Return the lines below that carry the word "from".

START STORED DATA

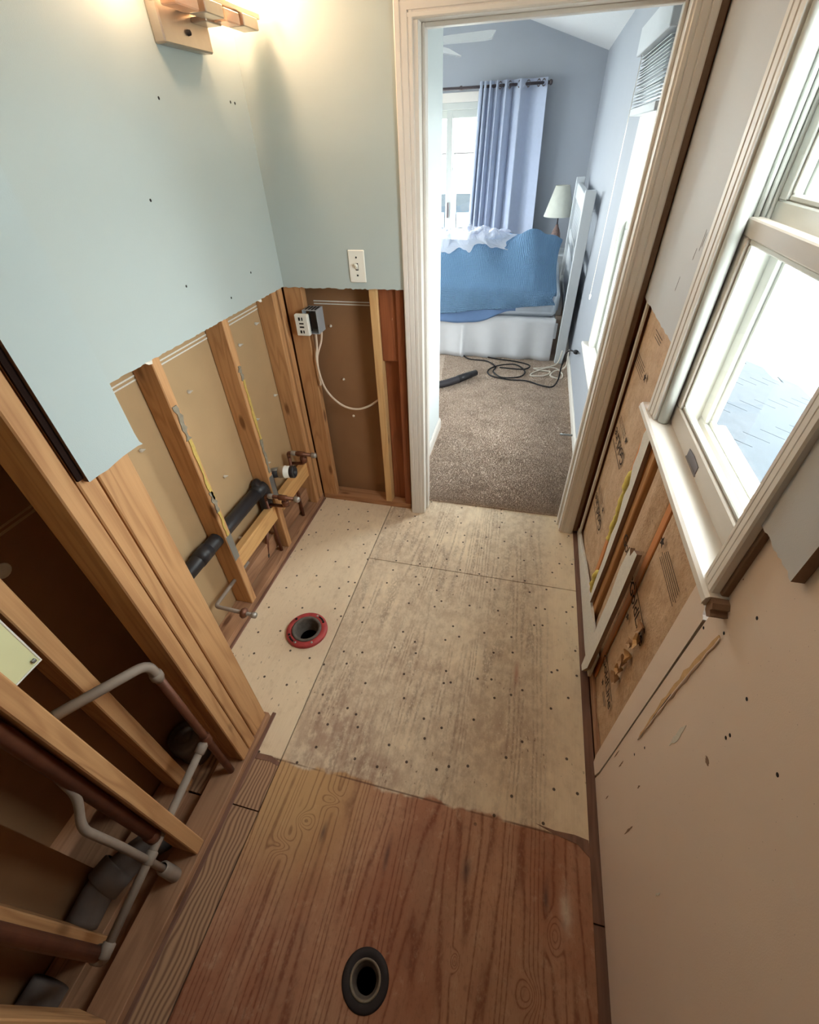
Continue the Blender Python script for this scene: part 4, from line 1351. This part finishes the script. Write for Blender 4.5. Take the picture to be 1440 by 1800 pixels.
for (xa, xb, za, zb) in ((-1.017, -1.008, 1.096, 1.110), (-1.002, -.996, 1.096, 1.110), (-1.016, -.994, 1.080, 1.086), (-1.016, -.994, 1.064, 1.071), (-1.017, -1.008, 1.040, 1.053), (-1.002, -.996, 1.040, 1.053)):
    box('slot', xa, xb, 1.9042, 1.9055, za, zb, M['dark_slot'], rc, bevel=0)
box('receptacle_body', -1.028, -.980, 1.928, 1.958, 1.036, 1.114, M['dark_slot'], ob, bevel=.002)
cord('electrical_cable', [(-.968, 1.96, 1.030), (-.975, 1.962, .96), (-.985, 1.955, .90), (-.978, 1.955, .80), (-.955, 1.965, .72), (-.90, 1.99, .645), (-.83, 2.005, .620), (-.76, 2.01, .640), (-.688, 2.01, .690)], .0055, M['cable'], 'white electrical cable sagging from the outlet box to the next stud', 'cable')
cord('electrical_cable', [(-.945, 1.98, 1.030), (-.955, 1.975, .98), (-.978, 1.962, .92), (-.986, 1.958, .86), (-.984, 1.955, .78), (-.990, 1.957, .765)], .0050, M['cable'], 'short white cable stapled down the corner stud under the outlet box', 'cable')

# wall sconce
sc_ = empty('wall_sconce', (-1.085, 1.65, 1.95), 'brushed nickel wall sconce with glass cube shades, lit warm', 'sconce')
box('back_plate', -1.085, -1.050, 1.520, 1.750, 1.930, 2.045, M['nickel'], sc_, bevel=.004)
lathe('screw_knob', [(0, .010), (.006, .008), (.007, 0)], (-1.050, 1.635, 1.962), (1, 0, 0), M['dark_slot'], sc_, 10)
box('arm', -1.050, -.975, 1.61, 1.66, 2.000, 2.020, M['nickel'], sc_, bevel=.002)
box('cross_bar', -1.000, -.965, 1.30, 1.93, 2.020, 2.034, M['nickel'], sc_, bevel=.002)
for (ya, yb) in ((1.30, 1.44), (1.60, 1.69), (1.80, 1.89)):
    box('bar_block', -1.010, -.955, ya, yb, 1.990, 2.018, M['nickel'], sc_, bevel=.002)
for (ya, yb) in ((1.475, 1.575), (1.705, 1.785)):
    box('glass_block', -1.006, -.959, ya, yb, 1.988, 2.016, M['amber_glass'], sc_, bevel=.003)
box('arm_cover', -1.050, -1.0, 1.665, 1.745, 1.985, 1.998, M['nickel'], sc_, bevel=.002)
for yc in (1.42, 1.72, 1.90):
    zb, w = 2.040, .046
    gl_ = []
    for (a0_, a1_, b0_, b1_) in ((-w, w, -w, -w + .006), (-w, w, w - .006, w), (-w, -w + .006, -w + .006, w - .006), (w - .006, w, -w + .006, w - .006)):
        box('glass_shade', -.982 + a0_, -.982 + a1_, yc + b0_, yc + b1_, zb, zb + .10, M['cube_glass'], sc_, bevel=.001)
    box('shade_base', -.982 - w, -.982 + w, yc - w, yc + w, zb - .006, zb, M['cube_glass'], sc_, bevel=.001)
    lathe('bulb', [(0, .0), (.006, .002), (.008, .02), (.008, .045), (0, .052)], (-.982, yc, zb + .012), (0, 0, 1), M['bulb'], sc_, 12)
    l = bpy.data.lights.new('sconce_bulb_light', 'POINT')
    l.energy = 5.5
    l.color = (1.0, .74, .54)
    l.shadow_soft_size = .02
    lo = bpy.data.objects.new('sconce_bulb_light', l)
    link(lo, sc_, (-.982, yc, zb + .075))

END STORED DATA

### RESPONSE TO THIS TASK
Continue the Blender Python script for this scene: part 4, from line 1351. This part finishes the script. Write for Blender 4.5. Take the picture to be 1440 by 1800 pixels.
cord('electrical_cable', [(-.968, 1.96, 1.030), (-.975, 1.962, .96), (-.985, 1.955, .90), (-.978, 1.955, .80), (-.955, 1.965, .72), (-.90, 1.99, .645), (-.83, 2.005, .620), (-.76, 2.01, .640), (-.688, 2.01, .690)], .0055, M['cable'], 'white electrical cable sagging from the outlet box to the next stud', 'cable')